Yes. I'll build on that a little bit. And we talk about our culture a lot. Controlling cost is a cornerstone of our culture. And in this environment, it is an absolute. So we will continue to control costs. We have stated many times that our goal is to deliver cost at or under inflation, and we will continue to execute against that. We will do that while we are making investments into technology, data platforms, customer data platforms, back-end technology that enables the things that I've been talking about around this call. Those are investments in our future. Those are investments in future customers that we believe we need to make. We will offset those investments through efficiencies in Fit to Serve and through the operating improvements that you heard us mention. But thanks for the question.
Our last question comes from Martin Landry with Stifel.
I was wondering if we can return back to 7-Eleven quickly. What is the likelihood of a transaction happening at this point? Is it a high likelihood or is it low likelihood? And how engaged is 7-Eleven in the discussion? Is there a real willingness on their end to transact?
I'm not going to say more than what I previously said, which was we are engaged with them on due dil, on management meetings, on the FTC process.

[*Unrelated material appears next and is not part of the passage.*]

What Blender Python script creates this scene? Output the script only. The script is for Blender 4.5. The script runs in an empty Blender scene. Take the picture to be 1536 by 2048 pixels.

I believe that the good -- there's a lot good about that, but this gives us a definitive timeline for both us and Paul and the special committee at Seven & i to reach a conclusion on this transaction, and I anticipate that timeline being shorter rather than longer.
There are no further questions at this time. I will now turn the call over to Mathieu for closing remarks.
Thank you, Alex and Filipe. That covers all the questions for today's call. Thank you all for joining us. We wish you a great day and look forward to discussing our first quarter 2026 results in September. [Foreign Language]
Ladies and gentlemen, this concludes your conference call for today. We thank you for participating and ask that you please disconnect your lines.